News & Information

Proposed Changes to Work Test and Non-Concessional Contributions for those between 65 and 74

August 16, 2018

As it currently sits, any individual between the ages of 65-74 with a superannuation balance under $300,000 must satisfy the work test for each year they wish to make a non-concessional (after-tax) contribution.  The work test states that an individual must have been gainfully employed for at least 40 hours for a period of not more than 30 consecutive days in the financial year they wish to contribute. If an individual fails to satisfy the work test and makes a non-concessional contribution to their super fund, they can face serious tax implications.

The current requirement for members to meet the work test can create potential delays for members if they don’t declare the work test with their fund in a timely manner.  As per the Superannuation legislation, a super fund can only hold onto a contribution for a maximum of 28 days whilst awaiting receipt of the notice.  If they do not receive the work test declaration, they must legally refund that contribution as they cannot apply the amount to the account as a Non-Concessional Contribution.

To illustrate the delays this can cause, here is an example.  Sally (Age 67) makes a $100,000 non-concessional contribution to her super fund on 20 June 2018, just before the end of the financial year.  The following day Sally departs for an overseas trip where she will be travelling throughout Africa.  A few days later Sally’s adviser is notified that for the contribution to be applied Sally must declare that she has worked 40 hours in a period of no more than 30 consecutive days. Her super fund also requires Sally to complete a signed form as they will not take verbal confirmation.  Sally is currently out of contact and does not readily have access to Wi-Fi nor a printer.  The super fund tells her adviser that if the work test is not declared within 28 days, the funds will be refunded to Sally, which means her contribution would not count towards the financial year in which she made the contribution.
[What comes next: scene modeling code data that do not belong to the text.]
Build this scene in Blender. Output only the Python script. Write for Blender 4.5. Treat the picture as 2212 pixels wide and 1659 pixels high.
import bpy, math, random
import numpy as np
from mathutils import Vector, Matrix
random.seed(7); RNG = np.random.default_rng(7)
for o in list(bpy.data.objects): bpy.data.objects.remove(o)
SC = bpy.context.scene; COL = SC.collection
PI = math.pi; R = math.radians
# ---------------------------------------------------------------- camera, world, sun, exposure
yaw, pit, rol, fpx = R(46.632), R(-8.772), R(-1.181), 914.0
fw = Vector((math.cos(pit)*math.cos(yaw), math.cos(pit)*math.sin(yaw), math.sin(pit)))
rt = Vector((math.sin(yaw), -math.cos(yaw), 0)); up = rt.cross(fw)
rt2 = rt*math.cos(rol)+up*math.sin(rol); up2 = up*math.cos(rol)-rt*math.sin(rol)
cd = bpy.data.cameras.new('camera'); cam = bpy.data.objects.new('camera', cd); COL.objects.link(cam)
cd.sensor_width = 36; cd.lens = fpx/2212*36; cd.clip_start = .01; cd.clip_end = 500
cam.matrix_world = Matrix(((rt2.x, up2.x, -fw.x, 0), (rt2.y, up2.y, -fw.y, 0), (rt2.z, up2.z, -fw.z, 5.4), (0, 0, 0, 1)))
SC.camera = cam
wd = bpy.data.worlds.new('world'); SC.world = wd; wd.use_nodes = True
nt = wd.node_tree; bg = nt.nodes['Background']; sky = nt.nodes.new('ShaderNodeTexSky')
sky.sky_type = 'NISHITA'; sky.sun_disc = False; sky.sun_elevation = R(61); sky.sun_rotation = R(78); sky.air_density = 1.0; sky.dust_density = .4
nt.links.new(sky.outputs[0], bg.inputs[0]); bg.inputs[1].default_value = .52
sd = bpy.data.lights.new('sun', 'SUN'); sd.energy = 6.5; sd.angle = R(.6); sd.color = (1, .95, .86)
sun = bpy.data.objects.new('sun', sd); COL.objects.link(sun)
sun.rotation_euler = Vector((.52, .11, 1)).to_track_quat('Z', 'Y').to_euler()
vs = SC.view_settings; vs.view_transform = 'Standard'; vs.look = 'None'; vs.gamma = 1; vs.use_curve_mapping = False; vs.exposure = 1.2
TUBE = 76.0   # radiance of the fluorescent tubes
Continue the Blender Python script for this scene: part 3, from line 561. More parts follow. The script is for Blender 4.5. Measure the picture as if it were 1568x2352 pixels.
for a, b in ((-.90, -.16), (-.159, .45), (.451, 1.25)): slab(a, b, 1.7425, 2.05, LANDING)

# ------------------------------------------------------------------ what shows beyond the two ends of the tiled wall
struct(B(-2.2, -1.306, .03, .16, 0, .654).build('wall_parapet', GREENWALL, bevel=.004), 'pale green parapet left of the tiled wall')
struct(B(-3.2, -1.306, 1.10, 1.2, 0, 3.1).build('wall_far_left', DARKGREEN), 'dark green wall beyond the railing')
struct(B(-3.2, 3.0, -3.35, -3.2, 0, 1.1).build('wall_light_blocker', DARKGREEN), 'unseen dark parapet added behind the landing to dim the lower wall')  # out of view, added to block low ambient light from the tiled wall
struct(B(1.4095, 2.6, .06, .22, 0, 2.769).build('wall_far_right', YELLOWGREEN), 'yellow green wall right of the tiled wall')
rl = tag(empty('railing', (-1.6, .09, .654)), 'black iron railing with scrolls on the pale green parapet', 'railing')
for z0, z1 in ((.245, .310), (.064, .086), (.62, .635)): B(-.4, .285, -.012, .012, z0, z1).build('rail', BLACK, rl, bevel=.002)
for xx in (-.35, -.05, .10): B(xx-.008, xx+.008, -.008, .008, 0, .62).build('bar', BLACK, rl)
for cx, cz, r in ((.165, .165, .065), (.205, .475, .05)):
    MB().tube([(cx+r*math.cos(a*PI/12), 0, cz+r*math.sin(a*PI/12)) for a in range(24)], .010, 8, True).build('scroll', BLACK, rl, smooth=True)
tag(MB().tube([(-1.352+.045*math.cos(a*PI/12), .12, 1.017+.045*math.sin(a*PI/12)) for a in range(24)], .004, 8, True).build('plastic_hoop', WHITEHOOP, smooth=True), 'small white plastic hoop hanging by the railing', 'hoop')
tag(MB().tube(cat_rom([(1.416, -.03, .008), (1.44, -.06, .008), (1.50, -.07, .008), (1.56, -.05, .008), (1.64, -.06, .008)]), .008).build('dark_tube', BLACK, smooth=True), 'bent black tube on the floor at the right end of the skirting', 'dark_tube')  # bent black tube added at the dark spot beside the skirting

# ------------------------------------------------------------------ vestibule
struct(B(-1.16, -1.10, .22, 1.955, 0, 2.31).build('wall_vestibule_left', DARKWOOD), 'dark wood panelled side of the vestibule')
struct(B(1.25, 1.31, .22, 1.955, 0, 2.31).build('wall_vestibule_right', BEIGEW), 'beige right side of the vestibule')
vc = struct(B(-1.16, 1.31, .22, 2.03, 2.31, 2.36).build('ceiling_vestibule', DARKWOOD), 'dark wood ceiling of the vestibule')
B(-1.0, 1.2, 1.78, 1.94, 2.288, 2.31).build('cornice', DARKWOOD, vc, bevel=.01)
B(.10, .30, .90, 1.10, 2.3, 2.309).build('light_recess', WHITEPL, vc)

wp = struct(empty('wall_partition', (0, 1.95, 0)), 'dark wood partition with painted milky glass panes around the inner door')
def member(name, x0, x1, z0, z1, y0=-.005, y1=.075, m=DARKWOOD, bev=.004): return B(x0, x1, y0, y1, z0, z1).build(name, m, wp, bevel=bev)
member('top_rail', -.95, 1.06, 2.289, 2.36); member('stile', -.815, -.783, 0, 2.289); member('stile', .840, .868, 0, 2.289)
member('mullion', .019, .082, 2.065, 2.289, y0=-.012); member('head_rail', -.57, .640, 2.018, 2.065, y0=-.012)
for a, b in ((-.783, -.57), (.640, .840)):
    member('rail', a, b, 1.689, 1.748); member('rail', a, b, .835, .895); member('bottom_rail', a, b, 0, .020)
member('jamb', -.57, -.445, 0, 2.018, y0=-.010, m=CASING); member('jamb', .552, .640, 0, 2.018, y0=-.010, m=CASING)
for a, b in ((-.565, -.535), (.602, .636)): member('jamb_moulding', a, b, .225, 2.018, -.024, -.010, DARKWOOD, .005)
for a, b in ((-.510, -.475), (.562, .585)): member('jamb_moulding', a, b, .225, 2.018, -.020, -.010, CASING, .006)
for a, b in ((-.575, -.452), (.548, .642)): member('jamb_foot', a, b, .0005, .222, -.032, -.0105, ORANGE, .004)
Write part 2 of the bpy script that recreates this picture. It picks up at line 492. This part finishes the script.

Recognising the setbacks the work test rule can create, the 2018 federal budget proposed some relaxation around the first year an individual does not meet the work test.  The proposal is set to commence 1 July 2019 and would mean that an individual would still be permitted to make voluntary contributions in the first year they fail to meet the work test.  Total superannuation balances will still be assessed for eligibility in the last financial year the individual satisfied the work test, and there is also no requirement for a member’s balance to remain under $300,000 once the member is eligible.  What this change means is that Sally can enjoy her holiday without worrying about her non-concessional contribution being refunded!